Since he's been gone I've had one websex chat with him, masturbated 3 times and wanted to rape several random but attractive men/boys at the various parties I've attended. I'm in nympho hell. A monogamous long distance relationship.
Shoot me now.
And now, for something completely different.

Sunday, November 7, 2010

lies and green soft drink.


Listen carefully because the things I'm about to tell you are the largest compilation of lies and true stories about my life (and some other lives) that you're ever going to read. Why are you going to read this? Because taking a break from your life is going to make you realize how fanfuckingtastic it is. Especially when you read some of the shitty things I've been through and done in my glorified softporn of a life. 

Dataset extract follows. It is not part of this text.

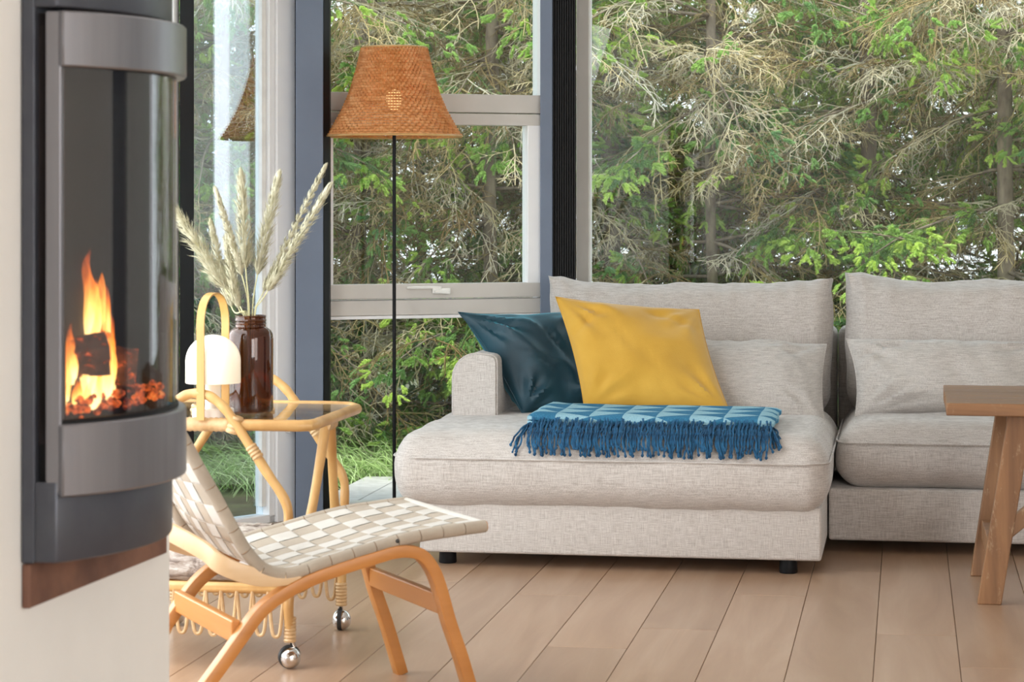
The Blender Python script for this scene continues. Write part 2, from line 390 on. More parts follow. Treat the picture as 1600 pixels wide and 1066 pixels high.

I realized, if not early on enough, that your whole life should be written down. Not word for word, God no. Lie. Tell horrible, terrible, brilliant, heartwarming, catastrophic lies. Why and how can you do that? The only person that lived your life is you. The people in your life have not lived your life, they have lived their lives around yours. Your life is the most interesting, expensive thing that you have. It is also the most manipulatable, malleable thing you have (unless your female, then men and dicks take a really friggen close second). 
I'm gonna make you trust me first. I'm gonna tell you some truths. 
I'm a girl/woman/lady person. Double X chromo and all the bullshit hormones that come with it. I was blessed with a pretty face, almond eyes, a questionable nose and a pretty friggen great body (on a good day). My hair was short for a reason, but I'm not going to tell you that story yet.  My wardrobe is pretty boring nowadays, but I've never been what people would call a boring person. Unless you know, they were lying, in which case I'm lying too. 

You're eventually going to get why lying is so necessary in life. And I'm not going to say that honesty is overrated because its not, its great. Another truth, I work at a shoe store, and I fucking hate lying to people about the shitty shoes I sell them. I'm quitting my job. Because I like being honest. Honesty and lies, good and bad. Concepts. Things that would not exist without each other. We classify things by a process of elimination. By what something is not. We need things to check off the list. I'm not going to get philosophical because I'll make my head hurt and I'm still hungover. Ah, another little truth. I'm at an art university in British Columbia, Canada. Yeah, I'm a 'starving artist'; desperate, needy little mofucker. And never food, no, for ATTENTION. Good God are all these kids rich. I digress. This is the story of my life, as I see it, as I want you to see it, and as you will invariably see it.
I drink, fuck, sleep, take photo's and write papers. I work, piss, cry, read and make a mess. Among other things. you're WELCOME.